The slogan "Simon Go Back" was raised because the Simon Commission had no Indian members and all seven of its members were British.

  1. (A)

    The Commission had no Indian members

  2. (B)

    The Commission opposed self-rule

  3. (C)

    The Commission recommended partition

  4. (D)

    The Commission increased taxes

Explanation

The boycott of the Simon Commission turned on representation, not on a technical clause in its report. The Commission had no Indian members; all seven members were British. For Indian political opinion, that made the body unacceptable because a constitutional review concerning India was being carried out without Indians on the Commission itself. That is why the slogan "Simon Go Back" became the protest line: it rejected the legitimacy of an all-British commission deciding questions linked to India's political future. The key exam point is therefore precise: the protest was triggered by the absence of Indian representation in the Commission, which was seen as an insult to Indians.

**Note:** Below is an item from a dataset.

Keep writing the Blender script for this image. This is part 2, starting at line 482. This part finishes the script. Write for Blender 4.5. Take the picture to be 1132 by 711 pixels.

Why the other options are wrong

  • (B) This shifts the issue to the Commission's attitude towards self-rule, whereas the boycott was specifically over the absence of Indian members.
  • (C) The Commission was meant for constitutional review, not for recommending partition.
  • (D) Taxation was not the issue here; the Commission was not a tax-increasing body.

Concept

This tests the constitutional-nationalist phase of modern Indian history, especially how representation became a central political demand. RAS often asks such slogans because they connect a protest phrase to its immediate institutional cause.